This may seem a bit off topic since I’m going to write about an fps game but I’d like to hear what you think of this.
Watching Dreamhack winter 2013 the thing that caught my attention the most was the resurrection of counter strike culminating in a massive tournament with a 250000 community funded prize.
This was possible thanks to the introduction of the workshop in cs:go. An online marketplace where you can trade weapon skins that are randomly dropped to players who populate the servers. A percentage of each trade goes to steam and it is used to build up prize pots for official tournaments.
I think that this would be a very succesful model for fighting games considered the high value and possibilities there are there are with custom skins.
It’s actually not a bad idea. The problem is that it’s more difficult to create skins for a character than it is for a weapon in CS:GO, since weapons in CS:GO don’t really have hit boxes to worry about, nor does it’s individual parts have to be animated.
Maybe it could just be simple aesthetic stuff like “Electricity effect on Ryu’s srks” or something. I’d bet there are people willing to shell out 99 cents to see even that small of a change.
You shouldn’t have to worry about hitboxes as long as they don’t change depending on the skin/costume. Sure, you might end up with some hitbox dissonance, but that isn’t really new to the 2D fighting game genre.
Could someone please explain to me what crates are and how they work? (I haven’t played TF2 or Dota.) I assume they have something to do with hats or item drops, but I have no idea what those are either. How do you obtain these things? What do they do?
I tried Googling on my own a little bit but the results are flooded with info about which crates are valuable or worth opening or whatever. I also skimmed through some relevant articles on the TF wiki, but it’s all details for people who already understand what these things are. I just want a simple answer!
If you play a game for an amount of time, ~1-3 hours, you’ll get an item drop.
This item is usually mechanically different than normal items (TF2 style) or it’s purely cosmetic (TF2, Dota, CSGO) such as gun camo, then there’s crates.
Crates have a large drop chance as opposed to something you want (which will be incredibly rare). Crates guarantee an item but what’s inside the crate is randomized across a series (think like a trading card booster pack), TF2 crates also have a chance for a super-rare or whatever the fuck they call it, same with dota crates and I assume csgo crates also have the “COULD CONTAIN AN INCREDIBLY RARE ITEM” tagline on them.
However to open a crate you spend $3. That’s the only way to open them.
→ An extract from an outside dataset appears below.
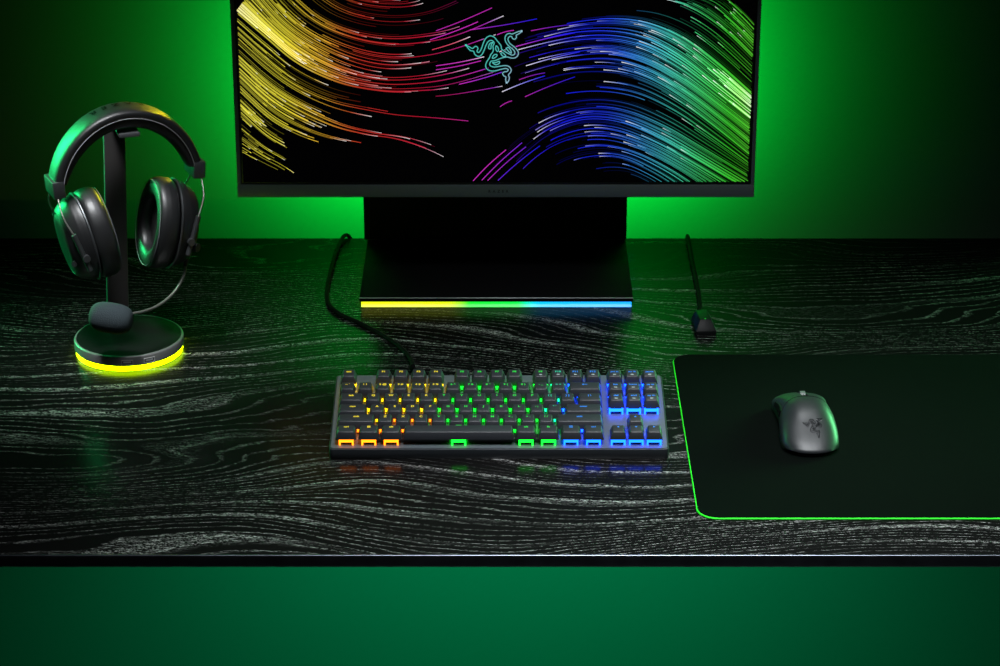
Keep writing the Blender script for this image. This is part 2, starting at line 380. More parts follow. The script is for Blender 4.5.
GL = [(0, (75, 205, 190)), (300, (85, 200, 190)), (430, (140, 190, 205)), (640, (205, 175, 220))]
def glow_line(pts, wid, k):
    P = [to_panel(462 + p.x / 10.4, 24 + p.y / 10.4) for p in pts]
    ribbon(P, wid, [srgb(gradient(GL, .7 * p.x + .35 * max(0, p.y - 250)), k) for p in pts])
for l in LOGO: glow_line(l, .0030, .02)
for l in LOGO: glow_line(l, .00105, .8)
for (u, v) in ((40, 222), (620, 76), (464, 612)):
    glow_line([Vector((u - 9, v, 0)), Vector((u, v, 0)), Vector((u + 9, v, 0))], .0022, .95)
me = bpy.data.meshes.new('screen')
me.from_pydata([PM @ (Vector(v) + Vector((0, .0012, 0))) for v in sverts], [], sfaces)
ca = me.color_attributes.new('picture', 'FLOAT_COLOR', 'POINT')
for i, c in enumerate(scols): ca.data[i].color = c
m = bpy.data.materials.new('lit_screen'); m.use_nodes = True; b = m.node_tree.nodes['Principled BSDF']
at = m.node_tree.nodes.new('ShaderNodeAttribute'); at.attribute_name = 'picture'
b.inputs['Base Color'].default_value = (0, 0, 0, 1); b.inputs['Roughness'].default_value = .4; b.inputs['Specular IOR Level'].default_value = 0
m.node_tree.links.new(at.outputs[0], b.inputs['Emission Color']); b.inputs['Emission Strength'].default_value = 1.15
link('screen', me, m, mon)
# stand
BX0, BX1, BY0 = -.171, .162, 2.757
def base(b):
    add_box(b, mp((BX0, BY0, .0085)), mp((BX1, 2.985, .0140)), .0012, 2)
sb = shape('stand_base', base, mat('stand_black', (13, 13, 14), .6, spec=.02), mon)
def highlight_strip(b):
    add_box(b, mp((BX0, BY0 - .0003, .0131)), mp((BX1, BY0 + .0007, .0144)), .0003, 1)
shape('edge_highlight', highlight_strip, mat('edge_highlight_grey', (165, 168, 170), .45, metal=.4), sb)  # pale strip painted in as the highlight along the base's front edge
def stripm():
    m = bpy.data.materials.new('rainbow_strip'); m.use_nodes = True; nt = m.node_tree; b = nt.nodes['Principled BSDF']
    tc = nt.nodes.new('ShaderNodeTexCoord'); sx = nt.nodes.new('ShaderNodeSeparateXYZ'); nt.links.new(tc.outputs['Object'], sx.inputs[0])
    mr = nt.nodes.new('ShaderNodeMapRange'); mr.inputs[1].default_value = BX0 - MX; mr.inputs[2].default_value = BX1 - MX; nt.links.new(sx.outputs[0], mr.inputs[0])
    cr = nt.nodes.new('ShaderNodeValToRGB'); nt.links.new(mr.outputs[0], cr.inputs[0])
    st = [(0, (205, 215, 10)), (.33, (190, 215, 5)), (.40, (10, 225, 40)), (.58, (0, 225, 60)), (.66, (0, 165, 225)), (1, (20, 150, 255))]
    e = cr.color_ramp.elements
    while len(e) < len(st): e.new(.5)
    for k, (p, c) in zip(e, st): k.position = p; k.color = lin(c)
    nt.links.new(cr.outputs[0], b.inputs['Emission Color']); b.inputs['Emission Strength'].default_value = 1.7
    return m
def strip(b):
    add_box(b, mp((BX0 + .002, BY0 + .003, .0008)), mp((BX1 - .002, BY0 + .009, .0085)))
    add_box(b, mp((BX0 + .004, BY0 + .009, .0008)), mp((BX0 + .008, 2.96, .0085)))
    add_box(b, mp((BX1 - .008, BY0 + .009, .0008)), mp((BX1 - .004, 2.96, .0085)))
shape('light_strip', strip, stripm(), sb)
for x in (BX0 + .03, BX1 - .03):
    for y in (BY0 + .03, 2.955):
        shape('foot_pad', lambda b: add_lathe(b, [(.008, 0), (.008, .0085)], 16, M=Matrix.Translation(mp((x, y, 0)))), M_black, sb)
def neck(b):
    add_box(b, mp((BX0 - .004, 2.956, .0135)), mp((BX1 + .001, 2.972, .34)), .0015, 2)
shape('stand_neck', neck, mat('neck_black', (11, 11, 12), .55, metal=.2, spec=.2), mon)
shape('fold_line', lambda b: add_box(b, mp((BX0, 2.9552, .0138)), mp((BX1, 2.9562, .0146))), mat('fold_edge', (110, 110, 110), .5), sb)
shape('mounting_arm', lambda b: add_box(b, mp((-.085, 2.826, .26)), mp((.075, 2.957, .325)), .004), M_satin, mon)

# ------------------------------------------------------------------ keyboard
KBT = R(10)
kb = empty('keyboard', (-.001, 2.339, 0), (KBT, 0, 0))
tag(kb, 'compact dark keyboard with rainbow backlit keys in front of the monitor', 'keyboard')
def case(b):
    t = bmesh.new(); bmesh.ops.create_cube(t, size=1)
    for v in t.verts: v.co = Vector((v.co.x * .360, (v.co.y + .5) * .141, (v.co.z + .5) * .0125))
    ed = [e for e in t.edges if abs(e.verts[0].co.z - e.verts[1].co.z) > .005]
    bmesh.ops.bevel(t, geom=ed, offset=.004, segments=3, profile=.5, affect='EDGES')
    ed = [e for e in t.edges if abs(e.verts[0].co.z - e.verts[1].co.z) < 1e-6]
    bmesh.ops.bevel(t, geom=ed, offset=.0012, segments=2, profile=.5, affect='EDGES')
    join(b, t)
shape('case', case, M_case, kb)
PZ = .0130
def plate(b):
    t = bmesh.new(); bmesh.ops.create_cube(t, size=1)
    for v in t.verts: v.co = Vector((v.co.x * .3565, .0018 + (v.co.y + .5) * .1375, PZ - .0012 + (v.co.z + .5) * .0012))
    ed = [e for e in t.edges if abs(e.verts[0].co.z - e.verts[1].co.z) > .0005]
    bmesh.ops.bevel(t, geom=ed, offset=.0035, segments=3, profile=.5, affect='EDGES')
    join(b, t)
shape('top_plate', plate, M_plate, kb)
for s in (-1, 1):
    def foot(b):
        add_box(b, (s * .135 - .012, .122, -.0214), (s * .135 + .012, .127, .0005), .001, 2)
    shape('foot', foot, M_black, kb)
LED = {'yellow': (238, 195, 8), 'amber': (255, 122, 12), 'green': (8, 225, 35), 'teal': (10, 190, 120), 'blue': (8, 64, 255)}
LEGEND = {'yellow': (238, 215, 20), 'amber': (255, 170, 25), 'green': (15, 225, 60), 'teal': (20, 205, 160), 'blue': (20, 140, 255)}
M_led = {k: glow('led_' + k, v, {'yellow': 4, 'amber': 4.5, 'green': 6, 'teal': 6, 'blue': 12}[k]) for k, v in LED.items()}
M_leg = {k: glow('legend_' + k, v, 1.1) for k, v in LEGEND.items()}
U = .01905
KX0 = -.1738
rows = [  # (y centre index, cap height offset, keys: (legend, width) or gap)
    (0, 0, [('ctrl', 1.25), ('win', 1.25), ('alt', 1.25), ('space', 6.25), ('alt', 1.25), ('fn', 1.25), ('menu', 1.25), ('ctrl', 1.25), (None, .25), ('<', 1), ('v', 1), ('>', 1)]),
    (1, 0, [('shift', 2.25)] + [(c, 1) for c in 'ZXCVBNM'] + [('< ,', 1), ('> .', 1), ('? /', 1), ('shift', 2.75), (None, 1.25), ('^', 1), (None, 1)]),
    (2, 0, [('caps', 1.75)] + [(c, 1) for c in 'ASDFGHJKL'] + [(': ;', 1), ('" \'', 1), ('enter', 2.25)]),
    (3, .0012, [('tab', 1.5)] + [(c, 1) for c in 'QWERTYUIOP'] + [('{ [', 1), ('} ]', 1), ('| \\', 1.5), (None, .25), ('del', 1), ('end', 1), ('pg dn', 1)]),
    (4, .0026, [('~ `', 1), ('! 1', 1), ('2 @', 1), ('3 #', 1), ('4 $', 1), ('5 %', 1), ('6 ^', 1), ('7 &', 1), ('8 *', 1), ('9 (', 1), ('0 )', 1), ('- _', 1), ('= +', 1), ('<-', 2), (None, .25), ('ins', 1), ('home', 1), ('pg up', 1)]),
    (5.25, .0032, [('esc', 1), (None, 1), ('F1', 1), ('F2', 1), ('F3', 1), ('F4', 1), (None, .5), ('F5', 1), ('F6', 1), ('F7', 1), ('F8', 1), (None, .5), ('F9', 1), ('F10', 1), ('F11', 1), ('F12', 1), (None, .25), ('prt sc', 1), ('scr lk', 1), ('pause', 1)]),
]
white_mark = {'F9', 'F10', 'F11', 'F12', 'prt sc', 'scr lk', 'pause', 'ins', 'home', 'pg up', 'del', 'end', 'pg dn'}
cap_cache, txt_cache, sw_cache, stab_block_cache = {}, {}, {}, {}
CAPB, CAPH = .0077, .0086
def cap_mesh(wd, r):
    k = (wd, r)
    if k not in cap_cache:
        bm = bmesh.new(); hw = wd * U / 2 - .0006; hy = U / 2 - .0006
        y_in, y_out = (.0032, .0012) if r else (.0026, .0026)
        add_frustum(bm, (-hw, hw, -hy, hy), (-hw + .0029, hw - .0029, -hy + y_in, hy - y_out), 0, CAPH, .0007, 2)
        cap_cache[k] = bm_mesh(bm, 'keycap', True, 50); cap_cache[k].materials.append(M_cap)
    return cap_cache[k]
def switch_mesh(col):
    if col not in sw_cache:
        bm = bmesh.new()
        add_frustum(bm, (-.0056, .0056, -.0056, .0056), (-.0048, .0048, -.0048, .0048), 0, CAPB + .002, .0004, 1, 0)
        a = .0069; t = .00085
        for sx in (-1, 1):
            for sy in (-1, 1):
                x, y = sx * a, sy * a
                add_box(bm, (x - t, y - t, 0), (x + t, y + t, CAPB - .0012), mi=1)
            add_box(bm, (sx * a - t, -a, CAPB - .0036), (sx * a + t, a, CAPB - .0012), mi=1)
            add_box(bm, (-a, sx * a - t, CAPB - .0040), (a, sx * a + t, CAPB - .0012), mi=1)
        sw_cache[col] = bm_mesh(bm, 'key_switch', False); sw_cache[col].materials.append(M_switch); sw_cache[col].materials.append(M_led[col])
    return sw_cache[col]
def stab_block_mesh(k):
    if k not in stab_block_cache:
        bm = bmesh.new(); hw = .040 if k == 'space' else .0032
        add_box(bm, (-hw, -.0042, 0), (hw, .0042, CAPB - .0015), .0005, 1)
        add_box(bm, (-.0018, -.0018, CAPB - .002), (.0018, .0018, CAPB + .001))
        stab_block_cache[k] = bm_mesh(bm, 'stabilizer_and_glow_block', False)
    return stab_block_cache[k]
def legend_mesh(s, col, wm):
    k = (s, col, wm)
    if k not in txt_cache:
        bm = bmesh.new()
        def poly(pts, mi=0):
            vs = [bm.verts.new((x, y, 0)) for x, y in pts]; bm.faces.new(vs).material_index = mi
        if s == 'space': poly([(-.003, 0), (.003, 0), (.003, .0007), (-.003, .0007)])
        elif s == 'win':
            for x in (-.0016, .0002):
                for y in (-.0016, .0002): poly([(x, y), (x + .0015, y), (x + .0015, y + .0015), (x, y + .0015)])
        elif s == 'menu':
            for y in (-.0015, 0, .0015): poly([(-.002, y), (.002, y), (.002, y + .0007), (-.002, y + .0007)])
        elif s in '<>^v':
            ang = {'^': 0, '<': 90, 'v': 180, '>': 270}[s]; Mr = Matrix.Rotation(R(ang), 2)
            poly([Mr @ Vector(p) for p in ((-.0015, -.001), (.0015, -.001), (0, .0014))])
        elif s == '<-':
            poly([(-.003, 0), (-.0012, .0016), (-.0012, .0004), (.003, .0004), (.003, -.0004), (-.0012, -.0004), (-.0012, -.0016)])
        else:
            long = len(s) > 1
            t = text_mesh(s, .0044 if not long else (.0040 if len(s) <= 3 else .0034)); bm.from_mesh(t); bpy.data.meshes.remove(t)
            for v in bm.verts: v.co.x *= 1.1
        if wm:
            poly([(-.0016, -.0062), (.0016, -.0062), (.0016, -.0046), (-.0016, -.0046)], 1)
        for f in bm.faces:
            if f.normal.z < 0: f.normal_flip()
        me = bpy.data.meshes.new('legend'); bm.to_mesh(me); bm.free()
        me.materials.append(M_leg[col]); me.materials.append(M_white); txt_cache[k] = me
    return txt_cache[k]
def led_of(px, r):
    if px < 439: return 'amber' if (r <= 1 or (r == 2 and px > 380)) else 'yellow'
    if px < 549: return 'green'
    if px < 560: return 'teal'
    return 'blue'
YB = .0145
for r, (ri, dz, keys) in enumerate(rows):
    x = KX0; y = YB + ri * U
    if r == 2: pass
    for s, wd in keys:
        if s is not None:
            cx = x + wd * U / 2; px = 499 + cx * 1000 * .93
            col = led_of(px, r)
            sw = link('key_switch', switch_mesh(col), None, kb, loc=(cx, y, PZ))
            if s == 'space' or wd >= 2:                      # stabiliser posts; under the spacebar, dark blocks added to hide plate glow
                for q in ((-.050, .050) if s == 'space' else (-.012, .012)):
                    link('stabilizer_and_glow_block', stab_block_mesh('space' if s == 'space' else 'wide'), M_switch, kb, loc=(cx + q, y + .001, PZ))
            kc = link('keycap', cap_mesh(wd, r), None, kb, loc=(cx, y, PZ + CAPB + dz))
            lc = 'yellow' if col == 'amber' else col
            link('legend', legend_mesh(s, lc, s in white_mark), None, kc, loc=(0, .0032 if s != 'space' else .0058, CAPH + .00012))
        x += wd * U
def kcable(b):
    pts = [at_z(413, 366, .010)] + [at_z(u, v, .0027) for u, v in ((410, 358), (400, 347), (384, 336), (360, 323), (340, 314), (329, 304), (327, 290), (331, 270), (336, 252), (341, 241))]
    e = at_z(345, 238, .003); pts += [Vector((e.x - .001, 2.9995, .0032)), Vector((e.x + .005, 3.004, -.001)), Vector((e.x + .009, 3.004, -.02)), Vector((e.x + .01, 3.005, -.12))]
    add_tube(b, crom(pts, 8), .0026, 10)
ko = empty('keyboard_cable', at_z(340, 300, 0))
ko_m = bmesh.new(); kcable(ko_m)
for v in ko_m.verts: v.co -= ko.location
bpy.data.objects.remove(ko)
ko = link('keyboard_cable', bm_mesh(ko_m, 'keyboard_cable'), M_cable, None, loc=at_z(340, 300, 0))
tag(ko, 'black braided cable curving from keyboard to the desk edge beside the monitor stand', 'cable')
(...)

Crates currently sell on the steam marketplace for like 0.01-0.03 and if you dont’ sell them your inventory gets clogged with these bullshit satan-spawn micro-transaction fuck machines.
In short, if you want my $3 be honest and say “pay $3 for this shitty skin” don’t try and trick me with the promise of maybe I could get a super ultra rare pile of shit.
Also in DOTA the model is each skin is like 5 clothing pieces, so you can sort of mix-and-match and super rare sets are ever more super rare. Or just spend like $20 or w/e on your F2P game to get one skin.
Crates in, for example, TF2 require a key(cost range from 1-2 euros) that you need to buy from the in-game shop. These crates usually drop more often than most other items, making them fill up your inventory a LOT. The crates have different procent chances for different stuff. Like, 40% Strange Weapons(weapons that count kills), 59% cosmetic items(usually themed to the box) and that 1% rare cosmetic item with a particle effect on it. These rare items can price somewhere from 1 to 30 times the original key cost. Some even price up to 300 euros(sounds mad, but that’s the TF2 hat industry for you).
I don’t particular mind them, I just delete them if I’m not willing to spend a key I got in a trade. However, some people really hate these crates as they just clog up the inventory, are useless without a key and it spawned a side-effect of a massive amount of douchebag trading in the game.
The fighting games that this sort of feature could work in would more than likely be the 3d titles due to all the customizable features that have come up since VF4 Evo’s introduction of them in 2003.
The item drops and crates, are these things that show up right on the map during gameplay? (Can anyone grab it when it appears?) Or is it something that is given only to you in a post-game menu?
If I’m understanding this correctly, TF2 includes (items that are for looks only, as well as) items that actually affect gameplay. What effect to they have? Are these alternate weapons, or activatable temporary powerups, or always-on stat bonuses, or…?
Also, in any of these games, when you create a game/room/server, can you optionally disable the appearance of crates and items?
Both some just stat difference some actually effect characters. Sandman in TF2 used not allow Scout to double jump(Dunno anymore). They don’t appear like CDs or stickers in brawl either.
There are weapons with stat bonuses, weapons that are the same as other weapons but look different, weapons that are the same as stock weapons but with a global kill counter embedded in the weapon, there are also paint-brushes for colouring items, tags for naming items, super ultra rare particle effects to put onto your dumb bullshit.
VF4 (iirc) kind of vaguely had a similar thing to this and I thought it was the worst thing about the game. Depends upon the implementation, though, I guess.